Nach Einschätzung von Raber werden durch diese Neuerung die Hürden für AGBs insgesamt höher. Ob sich Lieferanten freiwillig an die neuen Regeln halten, bleibt abzuwarten. Wenn nicht, müssen Handwerksbetriebe klagen, um ihre gesetzlich festgelegten Ansprüche durchzusetzen. „Das kostet Zeit, Geld und Nerven“, sagt Raber. Deshalb geht er fest davon aus, dass viele Handwerksbetriebe diesen Weg scheuen werden.

Mängelhaftung: Paragraf 377 HGB als weitere Hürde für Betriebe

Doch selbst, wenn Lieferanten die Haftung nicht in ihren AGBs ausschließen, gibt es für Kaufleute noch eine weitere Hürde: den Paragraf 377 HGB. Danach sind Handwerksbetriebe, die ein Handelsgewerbe betreiben, dazu verpflichtet, die Ware nach Anlieferung unverzüglich auf Mangelhaftigkeit zu prüfen. Stellen sie dabei einen Mangel fest, müssen sie diesen unverzüglich rügen.

Diese Regelung ist nicht neu. Doch Baurechtler Raber geht davon aus, dass sie infolge der Reform einen anderen Stellenwert bekommen wird. Er sagt: „Lieferanten werden künftig vermehrt versuchen, über den Paragraf 377 aus der Haftung herauszukommen.“ Für Handwerksbetriebe bedeutet das im Umkehrschluss, dass sie ihre Prüf- und Rügepflichten noch ernster nehmen müssen als bisher, wenn sie ihre neuen Rechte nicht aufs Spiel setzen wollen. Doch das ist nicht so einfach: „Gerichte setzen hier strenge Maßstäbe an“, warnt Raber.

Bauwirtschaft fordert im Wahlkampf die Reform des Paragrafen 377 HGB

Davon geht auch die Bauwirtschaft aus.

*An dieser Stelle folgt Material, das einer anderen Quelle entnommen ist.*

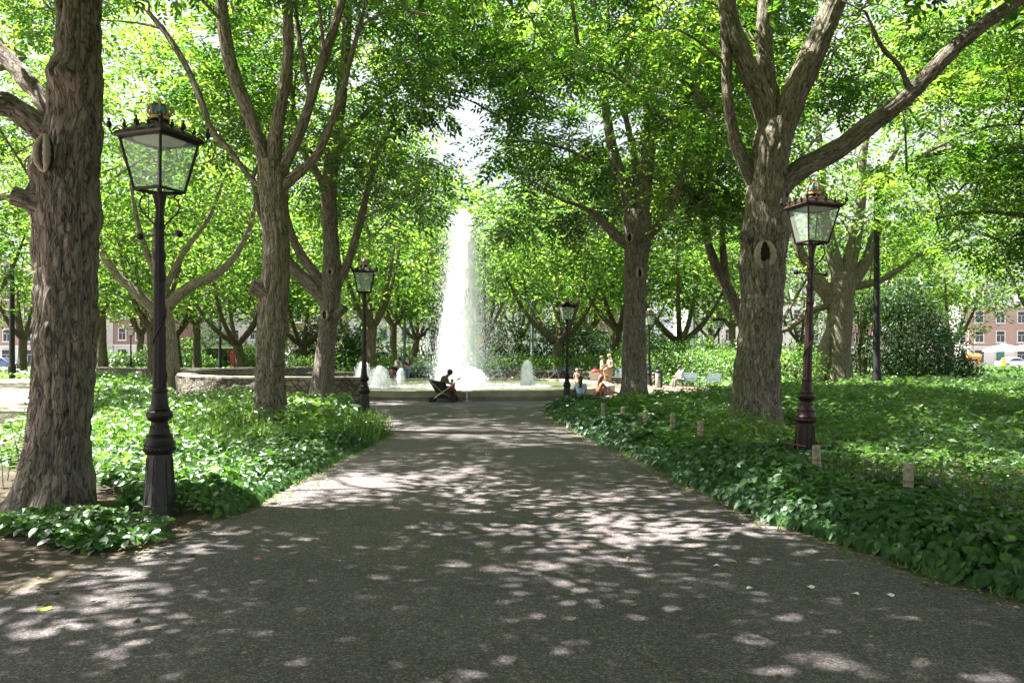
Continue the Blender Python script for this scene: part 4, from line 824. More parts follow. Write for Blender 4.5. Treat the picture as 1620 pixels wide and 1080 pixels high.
def lamp_post(label, loc, rz, iron='iron', base='iron_grey'):
    root = empty('street_lamp', loc, rz, label=label, cat='street lamp', group='cast-iron crown lanterns of the park'); I = M[iron]
    m = MB(); m.lathe([(.205, -.02), (.20, .03), (.175, .06), (.163, .13), (.146, .30), (.136, .50), (.130, .64)], 8, rot=math.pi / 8)
    for k in range(8):    # raised panel borders on each face of the plinth
        a = k * math.pi / 4; 
        def q(u, z, r): 
            c_, s_ = math.cos(a), math.sin(a); rr = r * math.cos(math.pi / 8) + .002; return (c_ * rr - s_ * u, s_ * rr + c_ * u, z)
        m.tube([q(-.042, .12, .165), q(-.036, .6, .132), q(.036, .6, .132), q(.042, .12, .165), q(-.042, .12, .165)], .004, 4)
    m.tube([(.0, -.142, .42), (.03, -.146, .38), (.008, -.15, .33), (.008, -.155, .25)], .006, 5); m.build('plinth', M[base], root, smooth=False)
    m = MB(); m.lathe([(.135, .64), (.152, .665), (.158, .69), (.150, .715), (.157, .735), (.138, .765), (.130, .79), (.128, .82), (.133, .835), (.105, .85), (.094, .90), (.080, .96), (.084, .975), (.112, .99), (.128, 1.02), (.132, 1.045), (.122, 1.075), (.098, 1.09), (.105, 1.10), (.09, 1.125), (.078, 1.2), (.073, 1.27), (.080, 1.28), (.080, 1.30), (.070, 1.315)], 24)
    for k in range(24): a = k * math.pi / 12; m.ball((.153 * math.cos(a), .153 * math.sin(a), .69), .014, 6, 4)
    for k in range(12): a = k * math.pi / 6; m.ball((.088 * math.cos(a), .088 * math.sin(a), .915), .013, 6, 4, sc_=(1, 1, 1.6))
    m.build('base_moulding', I, root, smooth=True)
    m = MB(); m.lathe([(.070, 1.31), (.066, 1.6), (.056, 2.4), (.055, 2.44), (.062, 2.45), (.062, 2.48), (.055, 2.49), (.05, 2.62), (.056, 2.64), (.066, 2.68), (.056, 2.72), (.048, 2.75), (.047, 2.96), (.058, 2.97), (.058, 3.0), (.045, 3.02), (.040, 3.15), (.05, 3.22), (.075, 3.33)], 20, nf=10, flute=.10)
    for k in range(46):   # ivy-leaf relief winding up the shaft
        t = k / 45; a = t * 9.5; r = .067 - .012 * t; m.ball((r * math.cos(a), r * math.sin(a), 1.36 + 1.0 * t), .012, 6, 4, sc_=(1.1, 1.1, 1.7))
    m.build('shaft', I, root, smooth=True)
    m = MB(); m.tube([(-.24, 0, 2.90), (.24, 0, 2.90)], .011, 8)
    for s in (-1, 1): m.ball((s * .255, 0, 2.90), .038, 10, 8)
    m.build('ladder_bar', I, root, smooth=True)
    for k in range(4):
        a = k * math.pi / 2 + math.pi / 4; c_, s_ = math.cos(a), math.sin(a); m = MB()
        m.tube([(c_ * r, s_ * r, z) for r, z in ((.045, 3.0), (.10, 3.06), (.165, 3.13), (.19, 3.2), (.175, 3.27), (.14, 3.3), (.16, 3.335), (.22, 3.345))], .009, 6); m.build('bracket', I, root, smooth=True)
    # lantern (square, wider at the top)
    zb, zt, hb, ht = 3.36, 3.88, .17, .265
    m = MB(); sq = lambda h, z: [(-h, -h, z), (h, -h, z), (h, h, z), (-h, h, z)]
    for (h, z, r) in ((hb, zb, .017), (ht, zt, .02)):
        q4 = sq(h, z)
        for k in range(4): m.tube([q4[k], q4[(k + 1) % 4]], r, 6)
    for k in range(4): m.tube([sq(hb, zb)[k], sq(ht, zt)[k]], .014, 6); m.tube([sq(hb, zb)[k], (0, 0, zb - .02)], .012, 5)
    m.build('lantern_frame', I, root)
    for k in range(4):
        a, b, c, d = sq(hb - .004, zb)[k], sq(hb - .004, zb)[(k + 1) % 4], sq(ht - .006, zt)[(k + 1) % 4], sq(ht - .006, zt)[k]
        cen = [(a[i] + c[i]) / 2 for i in range(2)]; n_ = math.hypot(*cen); o_ = Vector((-cen[0] / n_ * .004, -cen[1] / n_ * .004, 0))
        P4 = [Vector(v) for v in (a, b, c, d)]; m = MB(); m.add(P4 + [p + o_ for p in P4], [[0, 1, 2, 3], [7, 6, 5, 4], [0, 4, 5, 1], [1, 5, 6, 2], [2, 6, 7, 3], [3, 7, 4, 0]]); m.build('glass_pane', M['pane'], root)
    m = MB(); m.lathe([(.02, zt + .015), (.25, zt + .005), (.252, zt - .002), (.22, zt - .004), (.03, zt - .03)], 24); m.build('reflector', M['reflector'], root, smooth=True)
    m = MB(); m.lathe([(.025, zb - .01), (.025, zb + .05), (.03, zb + .06)], 10); m.build('lamp_socket', M['iron_grey'], root); 
    m = MB(); m.lathe([(.024, zb + .06), (.04, zb + .10), (.047, zb + .15), (.04, zb + .2), (.018, zb + .235)], 14); m.build('bulb', M['pane'], root, smooth=True)
    rt = math.sqrt(2); m = MB(); m.lathe([((ht + .035) * rt, zt + .0), ((ht + .05) * rt, zt + .02), ((ht + .03) * rt, zt + .055), (.20 * rt, zt + .11), (.13 * rt, zt + .15), (.085 * rt, zt + .165)], 4, rot=math.pi / 4)
    m.lathe([(.10, zt + .15), (.085, zt + .19), (.10, zt + .2)], 16); rf = m.build('lantern_roof', I, root)
    cr = MB(); h = ht + .045; z0 = zt + .05
    for k in range(4):
        a, b = Vector(sq(h, z0)[k]), Vector(sq(h, z0)[(k + 1) % 4]); pts = []
        for i in range(25): t = i / 24; p = a.lerp(b, t); p.z += .045 * abs(math.sin(t * math.pi * 4)) ; pts.append(p)
        cr.tube(pts, .007, 5)
        for i in (0, 1, 2, 3, 4):
            p = a.lerp(b, i / 4); big = 1.35 if i % 2 == 0 else 1.0; out = (a + b).normalized() * .0
            if i == 0: out = Vector((a.x, a.y, 0)).normalized() * .03
            if i == 4: continue
            if i == 0: cr.tube([p - Vector((0, 0, .03)), p + out * .6, p + out + Vector((0, 0, .05))], .008, 5)
            cr.ball(p + out + Vector((0, 0, .045 * big)), .02 * big, 7, 6, sc_=(1, 1, 1.5)); cr.ball(p + out + Vector((0, 0, .085 * big)), .011 * big, 6, 5)
    cr.build('cresting', I, root, smooth=True)
    zc = zt + .20; m = MB(); m.lathe([(.07, zc), (.098, zc + .012), (.098, zc + .045), (.08, zc + .05)], 20)
    for k in range(8):
        a = k * math.pi / 4; m.tube([(math.cos(a) * r, math.sin(a) * r, zc + z) for r, z in ((.085, .04), (.112, .085), (.108, .13), (.075, .168), (.02, .175))], .011, 6); m.ball((.095 * math.cos(a + .39), .095 * math.sin(a + .39), zc + .065), .016, 6, 5)
    m.ball((0, 0, zc + .19), .022, 8, 6); m.tube([(0, 0, zc + .19), (0, 0, zc + .245)], .007, 5); m.tube([(-.018, 0, zc + .228), (.018, 0, zc + .228)], .006, 5)
    cw = m.build('crown_finial', M['gold'], root, smooth=True); m = MB(); m.ball((0, 0, zc + .098), .096, 14, 10, sc_=(1, 1, .72)); m.build('crown_cap', M['crown_blue'], cw, smooth=True)
    return root
A1 = lamp_post('nearest dark iron lamp post with a worn grey octagonal foot, left of the path', (-3.65, 8.25, 0), math.radians(-20))
A2 = lamp_post('reddish-brown iron lamp post in front of the ridged trunk on the right', (4.37, 12.05, 0), math.radians(14), 'iron_red', 'iron_red')
for o_, (px, Y, lab, rz) in zip(range(6), ((576, 21.4, 'black lamp post at the left corner of the fountain plaza', 8), (897, 28.2, 'black lamp post beside the seated woman at the basin rim', 12), (1027, 44, 'slim lamp post just right of the straight brown trunk', 20), (1137, 50, 'small reddish lamp post above the blue benches', 15), (789, 56, 'small lamp post behind the basin, right of the orange sign', 30), (207, 66, 'tiny far lamp post in front of the red brick houses', 10))):
    cp_ = copy_thing(A1, ((px - CX) / F * Y, Y, 0), math.radians(rz), scale=.87 if px == 897 else 1.0, label=lab)

A2.rotation_euler = (0, math.radians(2.0), math.radians(14)); A2.rotation_mode = 'XYZ'
A2.rotation_euler = (Matrix.Rotation(math.radians(2.0), 3, 'Y') @ Matrix.Rotation(math.radians(14), 3, 'Z')).to_euler(); A2.location.x = 4.42
# ------------------------------------------------------------------ masts and overhead wires
M['mast'] = simple('mast_paint', (.012, .013, .015), .6, spec=.2); M['mast_grey'] = simple('mast_grey', (.08, .10, .12), .5)
for (px, Y, r, h, lab, mt) in ((1387, 36, .155, 9.5, 'thick black mast in front of the dark shrub', 'mast'), (766, 60, .15, 10, 'dark mast seen through the mist right of the jet', 'mast'), (842, 62, .13, 9, 'blue-grey mast left of the wide forked tree', 'mast_grey'), (19, 58, .2, 10, 'dark mast left of the nearest trunk', 'mast'), (1097, 70, .18, 9, 'blue-grey mast beside the pale house', 'mast_grey'), (348, 80, .16, 10, 'dark mast before the grey office building', 'mast'), (640, 74, .14, 7, 'pale thin mast behind the people with bicycles', 'mast_grey')):
    m = MB(); m.lathe([(r * 1.35, 0), (r * 1.35, .9), (r * 1.05, 1.0), (r, 1.02), (r * .7, h)], 14); o = m.build('mast', M[mt], smooth=True); o.location = ((px - CX) / F * Y, Y, 0); tag(o, lab, 'mast', 'tram masts around the park')
for z, l in ((6.3, 'upper tram wire spanning behind the park'), (5.9, 'lower tram wire spanning behind the park')):
    m = MB(); m.tube([(x, 99 + .02 * x, z - .12 * math.sin((x + 120) / 30 * math.pi)) for x in range(-120, 121, 5)], .03, 5); tag(m.build('tram_wire', M['mast_grey']), l, 'wire')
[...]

So kritisiert die Bundesvereinigung Bauwirtschaft in ihren politischen Forderungen zur Bundestagswahl, dass die ausufernde Untersuchungs- und Rügepflicht nach Paragraf 377 HGB eingedämmt werden müsse. Darin sieht sie eine unangemessene Privilegierung der Lieferanten. Schließlich sei die Rechtsprechung in den letzten Jahren zu Lasten der Unternehmer ausgefallen, die Baustoffe einkaufen. Jedoch seien nicht die Hersteller schutzwürdig sondern vielmehr deren Käufer, heißt es in dem Papier, dass gemeinsam von 14 Verbänden der Bauwirtschaft herausgegeben wurde.